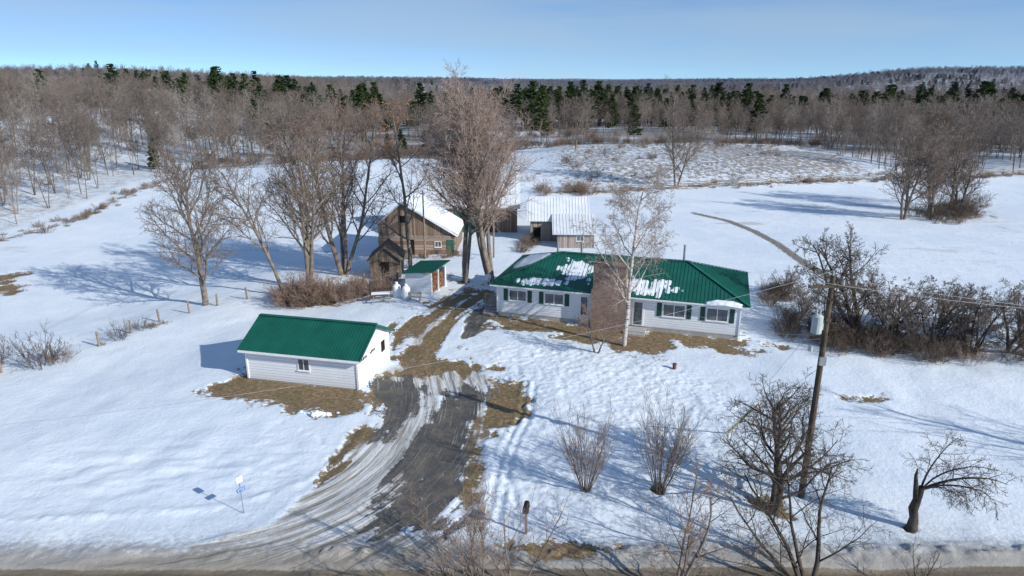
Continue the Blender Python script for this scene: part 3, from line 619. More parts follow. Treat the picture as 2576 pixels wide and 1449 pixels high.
for (x,y,k,s) in [(-34.4,45.9,3,1.4),(-31.7,51.5,3,.8),(-31.2,53.8,3,.6),(-33.6,46.8,1,.9)]: BX.append((x,y,k,s))
BX=np.array(BX); n=len(BX); rot=np.zeros((n,3));rot[:,2]=NR.uniform(0,6.28,n)
instancer('brush',BR,np.stack([BX[:,0],BX[:,1],height(BX[:,0],BX[:,1])],1),BX[:,2].astype(int),rot,BX[:,3:4]*np.ones((n,3)))

# ------------------------------------------------------------------ buildings
def roof_plane(name,poly,e0,e1,mat,parent,rib=.3,th=.07,rh=.035,rw=.04):
    poly=[Vector(p) for p in poly];e0=Vector(e0);e1=Vector(e1); e=(e1-e0).normalized()
    nrm=(poly[1]-poly[0]).cross(poly[2]-poly[1]).normalized()
    if nrm.z<0:nrm=-nrm
    g=nrm.cross(e).normalized()
    if g.z<0:g=-g
    mb=MB(); k=len(poly)
    mb.add(poly+[p-nrm*th for p in poly],[tuple(range(k)),tuple(range(2*k-1,k-1,-1))]+[(i,k+i,k+(i+1)%k,(i+1)%k) for i in range(k)])
    if rib:
        p2=[((p-e0).dot(e),(p-e0).dot(g)) for p in poly]; us=[a for a,_ in p2]; u=min(us)+rib/2
        while u<max(us):
            hits=[]
            for i in range(k):
                a=p2[i];b=p2[(i+1)%k]
                if (a[0]-u)*(b[0]-u)<0: t=(u-a[0])/(b[0]-a[0]);hits.append(a[1]+(b[1]-a[1])*t)
            if len(hits)>=2 and max(hits)-min(hits)>.15:
                A=e0+e*u+g*min(hits)+nrm*(rh/2+.002);B=e0+e*u+g*(max(hits)-.02)+nrm*(rh/2+.002)
                mb.beam(A,B,rw,rh,0,up=nrm)
            u+=rib
    return mb.obj(name,[mat],parent),(e0,e,g,nrm)
def roof_snow(name,fr,u0,u1,v0,v1,mask,th,parent,step=.08):
    e0,e,g,nr=fr; us=np.arange(u0,u1,step);vs=np.arange(v0,v1,step);Uu,Vv=np.meshgrid(us,vs)
    m=mask(Uu,Vv); hh=np.clip(m,-.3,1)*th+ (fbm(Uu/.5+7,Vv/.4,2,4)-.5)*th*.5*(m>0)
    V=[];F=[]
    for r_ in range(len(vs)):
        for c_ in range(len(us)): V.append(e0+e*Uu[r_,c_]+g*Vv[r_,c_]+nr*(float(hh[r_,c_])+.01))
    w=len(us)
    for r_ in range(len(vs)-1):
        for c_ in range(w-1):
            if max(m[r_,c_],m[r_+1,c_],m[r_,c_+1],m[r_+1,c_+1])>0:F.append((r_*w+c_,r_*w+c_+1,(r_+1)*w+c_+1,(r_+1)*w+c_))
    o=pyobj(name,V,F,SNOW,parent)
    o.data.polygons.foreach_set('use_smooth',[True]*len(F)); return o
def window(parent,x0,x1,z0,z1,y,name='window',shut=0,mull=1,fr=WHITE):
    mb=MB(); t=.07
    mb.box(x0,x1,y-.04,y-.003,z0,z0+t);mb.box(x0,x1,y-.04,y-.003,z1-t,z1)
    mb.box(x0,x0+t,y-.04,y-.003,z0+t,z1-t);mb.box(x1-t,x1,y-.04,y-.003,z0+t,z1-t)
    for k in range(mull):
        xc=x0+(x1-x0)*(k+1)/(mull+1);mb.box(xc-.025,xc+.025,y-.038,y-.003,z0+t,z1-t)
    mb.box(x0-.05,x1+.05,y-.08,y-.041,z0-.05,z0+.015)
    mb.obj(name,[fr],parent)
    g=MB();g.box(x0+t,x1-t,y-.02,y-.004,z0+t,z1-t);g.obj(name+'_glass',[GLASS],parent)
    if shut:
        s=MB()
        for a,b in((x0-.08-shut,x0-.08),(x1+.08,x1+.08+shut)):
            s.box(a,b,y-.045,y-.003,z0-.03,z1+.03)
            zz=z0+.05
            while zz<z1-.03: s.box(a+.04,b-.04,y-.055,y-.046,zz,zz+.03);zz+=.08
        s.obj(name+'_shutters',[DGREEN],parent)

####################

[INSTRUCTION]
Each line of the material must be retyped exactly, except that images are omitted.

[OUTPUT FOR THIS TASK]
Continue the Blender Python script for this scene: part 3, from line 619. More parts follow. Treat the picture as 2576 pixels wide and 1449 pixels high.
for (x,y,k,s) in [(-34.4,45.9,3,1.4),(-31.7,51.5,3,.8),(-31.2,53.8,3,.6),(-33.6,46.8,1,.9)]: BX.append((x,y,k,s))
BX=np.array(BX); n=len(BX); rot=np.zeros((n,3));rot[:,2]=NR.uniform(0,6.28,n)
instancer('brush',BR,np.stack([BX[:,0],BX[:,1],height(BX[:,0],BX[:,1])],1),BX[:,2].astype(int),rot,BX[:,3:4]*np.ones((n,3)))

# ------------------------------------------------------------------ buildings
def roof_plane(name,poly,e0,e1,mat,parent,rib=.3,th=.07,rh=.035,rw=.04):
    poly=[Vector(p) for p in poly];e0=Vector(e0);e1=Vector(e1); e=(e1-e0).normalized()
    nrm=(poly[1]-poly[0]).cross(poly[2]-poly[1]).normalized()
    if nrm.z<0:nrm=-nrm
    g=nrm.cross(e).normalized()
    if g.z<0:g=-g
    mb=MB(); k=len(poly)
    mb.add(poly+[p-nrm*th for p in poly],[tuple(range(k)),tuple(range(2*k-1,k-1,-1))]+[(i,k+i,k+(i+1)%k,(i+1)%k) for i in range(k)])
    if rib:
        p2=[((p-e0).dot(e),(p-e0).dot(g)) for p in poly]; us=[a for a,_ in p2]; u=min(us)+rib/2
        while u<max(us):
            hits=[]
            for i in range(k):
                a=p2[i];b=p2[(i+1)%k]
                if (a[0]-u)*(b[0]-u)<0: t=(u-a[0])/(b[0]-a[0]);hits.append(a[1]+(b[1]-a[1])*t)
            if len(hits)>=2 and max(hits)-min(hits)>.15:
                A=e0+e*u+g*min(hits)+nrm*(rh/2+.002);B=e0+e*u+g*(max(hits)-.02)+nrm*(rh/2+.002)
                mb.beam(A,B,rw,rh,0,up=nrm)
            u+=rib
    return mb.obj(name,[mat],parent),(e0,e,g,nrm)
def roof_snow(name,fr,u0,u1,v0,v1,mask,th,parent,step=.08):
    e0,e,g,nr=fr; us=np.arange(u0,u1,step);vs=np.arange(v0,v1,step);Uu,Vv=np.meshgrid(us,vs)
    m=mask(Uu,Vv); hh=np.clip(m,-.3,1)*th+ (fbm(Uu/.5+7,Vv/.4,2,4)-.5)*th*.5*(m>0)
    V=[];F=[]
    for r_ in range(len(vs)):
        for c_ in range(len(us)): V.append(e0+e*Uu[r_,c_]+g*Vv[r_,c_]+nr*(float(hh[r_,c_])+.01))
    w=len(us)
    for r_ in range(len(vs)-1):
        for c_ in range(w-1):
            if max(m[r_,c_],m[r_+1,c_],m[r_,c_+1],m[r_+1,c_+1])>0:F.append((r_*w+c_,r_*w+c_+1,(r_+1)*w+c_+1,(r_+1)*w+c_))
    o=pyobj(name,V,F,SNOW,parent)
    o.data.polygons.foreach_set('use_smooth',[True]*len(F)); return o
def window(parent,x0,x1,z0,z1,y,name='window',shut=0,mull=1,fr=WHITE):
    mb=MB(); t=.07
    mb.box(x0,x1,y-.04,y-.003,z0,z0+t);mb.box(x0,x1,y-.04,y-.003,z1-t,z1)
    mb.box(x0,x0+t,y-.04,y-.003,z0+t,z1-t);mb.box(x1-t,x1,y-.04,y-.003,z0+t,z1-t)
    for k in range(mull):
        xc=x0+(x1-x0)*(k+1)/(mull+1);mb.box(xc-.025,xc+.025,y-.038,y-.003,z0+t,z1-t)
    mb.box(x0-.05,x1+.05,y-.08,y-.041,z0-.05,z0+.015)
    mb.obj(name,[fr],parent)
    g=MB();g.box(x0+t,x1-t,y-.02,y-.004,z0+t,z1-t);g.obj(name+'_glass',[GLASS],parent)
    if shut:
        s=MB()
        for a,b in((x0-.08-shut,x0-.08),(x1+.08,x1+.08+shut)):
            s.box(a,b,y-.045,y-.003,z0-.03,z1+.03)
            zz=z0+.05
            while zz<z1-.03: s.box(a+.04,b-.04,y-.055,y-.046,zz,zz+.03);zz+=.08
        s.obj(name+'_shutters',[DGREEN],parent)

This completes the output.